Midwestern Flooding Isn’t a Natural Disaster

“Floods and hurricanes happen. The hazard itself is not the disaster—it’s our habits, our building codes.”

Muddy Paws Second Chance Rescue enters a flooded house to pull out several cats near Glenwood, Iowa, on March 18.
Muddy Paws Second Chance Rescue enters a flooded house to pull out several cats near Glenwood, Iowa, on March 18. (Reuters)

Historic flooding in the Missouri River and Mississippi River basins has ravaged much of the Midwest in recent days. Nebraska and Iowa bore the brunt of the devastation, but rivers in six states at more than 40 locations have reached record levels. The swollen rivers have made short work of the levees that surround them, blasting through or over the tops of 200 miles of earthen barriers in four states. At least three people have died, and hundreds of homes and structures have been destroyed. The Nebraska Farm Bureau estimates farm and ranch losses up to $1 billion in that state alone.

Should we call this a natural disaster?

Labels matter, even—perhaps especially—in times of emergency. Calling the midwestern carnage a natural disaster neatly absolves us of responsibility, and casts us as hapless victims of an unpredictable and vengeful Mother Nature. Far better to draw a distinction between natural hazards and human-induced disasters. According to Craig Fugate, a former administrator of the Federal Emergency Management Agency, “Floods and hurricanes happen. The hazard itself is not the disaster—it’s our habits, our building codes. It’s how we build and live in those areas—that’s the disaster.” This is not a call for blame, but a call to arms to learn from the past to keep ourselves out of harm’s way.

The United States has conducted a century-long, mostly failed experiment in flood control. We have straitjacketed the Mississippi and many other rivers with thousands of miles of levees in the quixotic pursuit of an unattainable goal—the floodless floodplain. But levees give a false sense of security, triggering risky floodplain development behind them. As the Association of State Floodplain Managers explains, “Even the best flood-control systems or structures cannot completely eliminate the risk of flooding from all flood events.” When the limits of federal levees became apparent after the Great Flood of 1927, the United States began designing artificial spillways and reservoirs to give rivers more room to spread out, although far less space than provided by their natural floodplains. When these efforts fell short, Congress launched a federal program of disaster relief in 1950. Soon thereafter, the National Flood Insurance Program (NFIP) of 1968 offered federal flood policies, often at below-market, taxpayer-subsidized rates. NFIP payouts began to exceed premiums collected. By 2017, in the wake of Hurricanes Harvey, Irma, and Maria, the NFIP was $30 billion in debt to the federal Treasury.

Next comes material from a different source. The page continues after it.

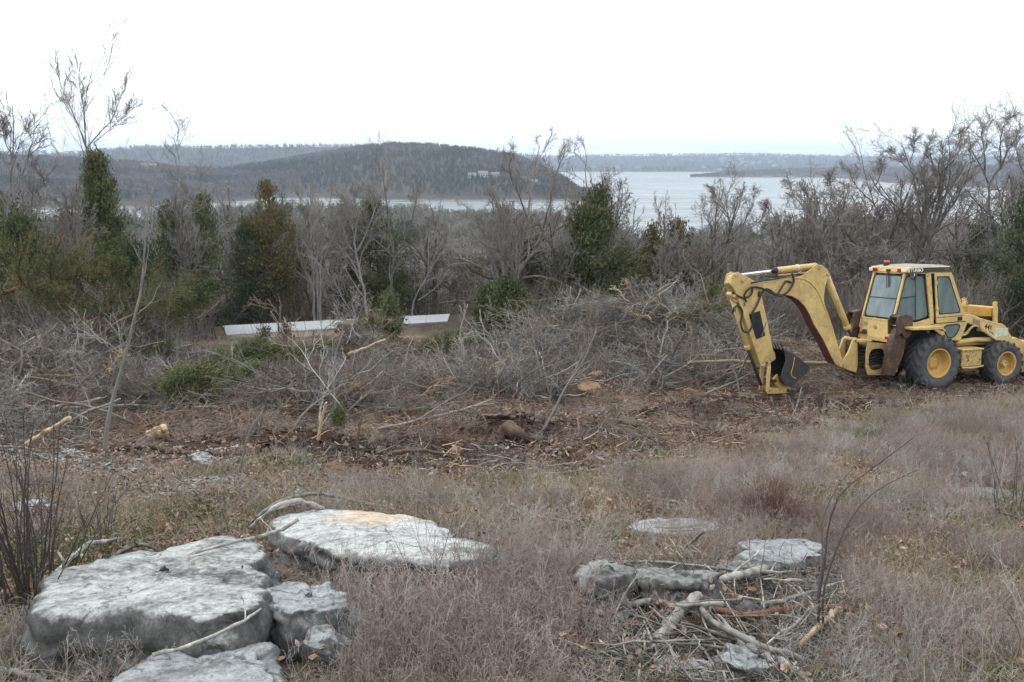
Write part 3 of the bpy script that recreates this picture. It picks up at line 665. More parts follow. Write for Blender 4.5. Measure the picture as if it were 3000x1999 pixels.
# --- digging boom (outline in x,z)
boom = [(-4.62, 2.723), (-4.66, 2.63), (-4.60, 2.55), (-4.33, 2.464), (-3.934, 2.431), (-3.606, 2.367), (-3.426, 2.276), (-3.254, 2.12), (-3.105, 1.921), (-2.993, 1.701), (-2.689, 1.295), (-2.404, .818),
        (-2.291, .668), (-2.20, .60), (-2.08, .62), (-2.02, .70), (-2.084, .80), (-2.231, 1.10), (-2.416, 1.589), (-2.534, 1.855), (-2.649, 2.077), (-2.705, 2.252), (-2.702, 2.381), (-2.684, 2.553), (-2.594, 2.83), (-2.613, 2.959), (-2.774, 3.08),
        (-2.929, 3.115), (-3.005, 3.096), (-3.103, 3.013), (-3.35, 2.859), (-3.625, 2.813), (-3.997, 2.791), (-4.242, 2.755)]
bo = MB().prism(boom, -.14, -.115).prism(boom, .115, .14)
bo.prism([(-4.55, 2.70), (-4.52, 2.57), (-3.93, 2.45), (-3.61, 2.385), (-3.44, 2.29), (-3.27, 2.13), (-3.12, 1.93), (-3.01, 1.71), (-2.71, 1.31), (-2.42, .83), (-2.30, .69), (-2.2, .66), (-2.24, 1.06), (-2.43, 1.57), (-2.67, 2.09), (-2.8, 2.45), (-3.1, 2.7), (-3.6, 2.78), (-4.2, 2.73)], -.113, .113)
boo = bo.done('boom', YL)
inner = [(-3.62, 2.35), (-3.44, 2.262), (-3.268, 2.11), (-3.12, 1.91), (-3.008, 1.69), (-2.704, 1.285), (-2.42, .808), (-2.30, .655)]
ib = MB()
for (xa, za), (xb, zb) in zip(inner[:-1], inner[1:]):
    ib.add([(xa, -.137, za), (xb, -.137, zb), (xb, .137, zb), (xa, .137, za), (xa + .02, -.137, za + .01), (xb + .02, -.137, zb + .01), (xb + .02, .137, zb + .01), (xa + .02, .137, za + .01)],
           [(0, 1, 2, 3), (4, 7, 6, 5), (0, 4, 5, 1), (3, 2, 6, 7)])
ib.done('boom_belly', MR, boo, 0, label='maroon worn inner face of the boom')
rib = catm([(-3.625, -.145, 2.80), (-3.4, -.145, 2.795), (-3.15, -.145, 2.70), (-2.93, -.145, 2.50), (-2.78, -.145, 2.27), (-2.68, -.145, 2.06), (-2.63, -.145, 1.98)])
MB().tube(rib, .014, 6).done('weld_rib', YL, boo, 0, True)
def cyl(name, a_, b_, r, mat, parent, k_=16, bev=.006, lab=None): return MB().tube([a_, b_], r, k_).done(name, mat, parent, bev, True, lab)
def pin(x, z, y0, y1, r, mat, parent, name='pin'):
    return MB().lathe([(0, 0), (r, 0), (r, y1 - y0), (0, y1 - y0)], x, y0, z, 16).done(name, mat, parent, .004)
for x, z in ((-2.87, 3.03), (-2.62, 2.86), (-2.16, .66), (-4.57, 2.64)): pin(x, z, -.16, .16, .05, YR, boo)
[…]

In 2017, Congress canceled a portion of that debt for the first time ever so that the program could continue to pay insurance claims.

Despite these efforts, flooding remains “the costliest and most common natural disaster in the U.S.,” according to the Pew Charitable Trusts, costing billions annually. What more can we do? Although our experience with floods has been tragic and painful, it has yielded a trove of information that can protect us going forward. A recent paper by the Center for Progressive Reform, to which I contributed, identifies the need for better planning before storms strike, drawing on the adage that an ounce of prevention is worth a pound of cure. We know what to do, but now must summon the political will at the local, state, and federal levels to make enhanced disaster planning a reality. Hopeful signs have begun to appear.

First, on Monday FEMA is expected to release “Risk Rating 2.0,” which will assess the actual flood risk of individual properties, incorporating previously ignored flood triggers such as heavy precipitation. Previous maps and analyses tied flood risk to the “100-year floodplain”—areas believed to have a 1 percent chance of flooding each year. In many cases, severe flooding occurred outside mapped floodplains, taking people by surprise and without sufficient insurance.

Second, flood-insurance rates are beginning to reflect the true cost of insuring flood-prone properties. As Fugate has argued, “As long as we price risk too cheap, there’s no incentive to change behavior. Disasters will get bigger.” FEMA’s new “Risk Rating 2.0” lays the groundwork for linking insurance premiums more closely to risk, while also charging more equitable rates for low-value properties.

Finally, some places are beginning to strengthen their floodplain regulations and building codes. To participate in the NFIP and qualify for federal flood insurance, communities must enact regulations at least as strict as standards set by FEMA. But local governments now often exceed federal standards. After Hurricane Harvey, the City of Houston enacted an ordinance increasing the required elevation of new construction above predicted flood levels. The City’s analysis suggests that its new rules would have spared it from about 84 percent of the flooding that occurred during Harvey.

Back in the nation’s flooded regions, it is inspiring to watch midwesterners help one another rebuild. But the key is to rebuild without repeating past mistakes.